Waldorf Astoria Conversion Continues Full Steam Ahead

Waldorf Astoria Conversion Continues Full Steam Ahead

By Brian Redlein

Nearly four years have passed since the Hilton Hotel group announced its sale of the Waldorf Astoria to China’s Angbang Insurance Group. Despite some excitement in the new owner’s leadership ranks, the conversion of the landmark hotel into high-end condos—with a hotel chaser—is continuing as planned.

In fact, Metropolis Group has been part of the planning process for two years now.

Complex Approvals

The high-profile project involves multiple layers of complexity, beyond the landmark status of the Art Deco building. To start, the building—which occupies the entire block of Park Avenue between East 49th and 50th Streets—is seriously overbuilt by modern code standards. And since the building opened back in 1931, many building codes have come and gone. Consequently, the project team has been juggling multiple codes, determining which one applies to each piece of the project.

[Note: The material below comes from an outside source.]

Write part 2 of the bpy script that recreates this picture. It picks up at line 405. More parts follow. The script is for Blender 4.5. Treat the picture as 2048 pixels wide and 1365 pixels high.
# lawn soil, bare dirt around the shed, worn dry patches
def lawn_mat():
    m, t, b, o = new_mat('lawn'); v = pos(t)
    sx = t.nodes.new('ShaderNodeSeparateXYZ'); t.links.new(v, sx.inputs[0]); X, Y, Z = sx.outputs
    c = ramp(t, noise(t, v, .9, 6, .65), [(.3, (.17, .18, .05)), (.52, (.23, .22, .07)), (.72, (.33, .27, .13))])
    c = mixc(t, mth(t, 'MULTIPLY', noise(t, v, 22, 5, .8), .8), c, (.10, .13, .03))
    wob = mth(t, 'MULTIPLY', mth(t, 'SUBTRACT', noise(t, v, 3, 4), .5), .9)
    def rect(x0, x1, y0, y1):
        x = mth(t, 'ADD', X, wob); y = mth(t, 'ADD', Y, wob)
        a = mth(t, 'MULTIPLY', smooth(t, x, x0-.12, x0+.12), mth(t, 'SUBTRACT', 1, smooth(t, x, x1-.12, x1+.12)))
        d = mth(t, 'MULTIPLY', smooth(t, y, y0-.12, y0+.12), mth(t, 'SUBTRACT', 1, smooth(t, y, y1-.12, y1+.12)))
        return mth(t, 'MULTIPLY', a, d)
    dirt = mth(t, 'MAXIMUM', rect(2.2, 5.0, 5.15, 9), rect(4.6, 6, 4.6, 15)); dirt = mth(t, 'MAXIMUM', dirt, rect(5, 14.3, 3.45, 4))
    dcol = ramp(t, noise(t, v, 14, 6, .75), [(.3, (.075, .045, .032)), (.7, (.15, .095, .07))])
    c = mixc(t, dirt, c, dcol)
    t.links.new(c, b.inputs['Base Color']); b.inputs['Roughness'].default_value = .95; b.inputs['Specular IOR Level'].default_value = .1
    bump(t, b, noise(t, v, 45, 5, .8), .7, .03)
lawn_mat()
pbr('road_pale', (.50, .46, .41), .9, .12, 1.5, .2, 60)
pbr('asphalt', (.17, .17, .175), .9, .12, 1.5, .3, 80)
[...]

But the fun doesn’t stop there. The building also offers complicated egress challenges due to the public assembly spaces. Converting the hotel to residences introduces new light and ventilation requirements. These new, big rooms have to be designed a certain way, and each floor plan is different.

Team Effort

Throughout the process, Metropolis has worked closely with the Department of Buildings (DOB) Construction Division and the Fire Department of New York. The massive renovation of this historic building meant that everything was coming out—fire protection, stairways, etc. We had many on-site meetings with both agencies to develop solutions that met their respective requirements to ensure everyone’s safety. For example, removing all the fire protection meant securing approvals to change all the standpipes over to temporary systems. The challenge was great, but we resolved all issues.

Despite the project’s complexity, approvals have gone smoothly, thanks to having the right team in place. We worked with commissioners and plan examiners at the DOB early in the planning stages and kept the agency informed throughout the process. As a result, the demolition has been going full-tilt for months.

Next Steps

Now we’re strategizing the next portions of the project, including both ongoing demolition and new construction. Naturally, dealing with a building that’s nearly 100 years old is more complicated than building a new structure from the ground up. Throughout the project, new challenges emerge that require creative solutions, but the end result makes the effort worthwhile.